Perché il film può annoiare profondamente? Forse per il motivo per cui ha molti è piaciuto e piacerà: il suo appartenere a quegli
exempla ficta
che, se azzerano ogni sorpresa, tuttavia ripagano del grado di partecipazione sofferta con la vittoria finale. Quanto al film in sé e per sé, è un buon prodotto di artigianato hollywoodiano; una sceneggiatura che semplifica e riduce abilmente, una scenografia che elegantemente ripropone la San Francisco anni Ottanta, dove ancora si fumava negli uffici – mentre non si allude mai alla libertà sessuale, che c’era, perché ancora non era arrivata la calamità dell’Aids: non si allude perché nel film, forse per colpa del piccolo riccetto, il protagonista non scopa mai né con la moglie né con altre; mentre nel libro, che ho sfogliato, si scopa e molto.
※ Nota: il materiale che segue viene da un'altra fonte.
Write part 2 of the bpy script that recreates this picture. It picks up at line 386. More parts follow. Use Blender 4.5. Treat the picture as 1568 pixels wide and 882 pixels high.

La critica americana ha parlato di
Muccinian Touch,
ma francamente il tocco qui è soprattutto di Will Smith, che tramuta tutto in oro, sia nelle vesti di cantante che di bad boy che in ruoli drammatici come questo. Tutto il film è costruito ossessivamente su di lui e suo figlio (suo figlio anche nella realtà), fino a ridurre a semplice contorno sfocato figuranti e comparse, luoghi o ambienti specifici: non c’è spazio per uscire da quel duo filiale e paterno che ha infiniti esemplari in letteratura e cinema. E per il quale si citano Chaplin e Vittorio De Sica, ma in realtà si trova soltanto, in una scena intollerabile per melensaggine, un omaggio al Benigni de

La vita è bella.

Piacerà il film in Italia? Sbancherà il botteghino come in America? Probabilmente sì. La macchina della propaganda si è messa in moto alla grande. La sera dell’anteprima, giovedì 11 gennaio, Will Smith e Gabbriele Muccino rubavano la scena nei Tg agli ineffabili efferati coniugi di Erba.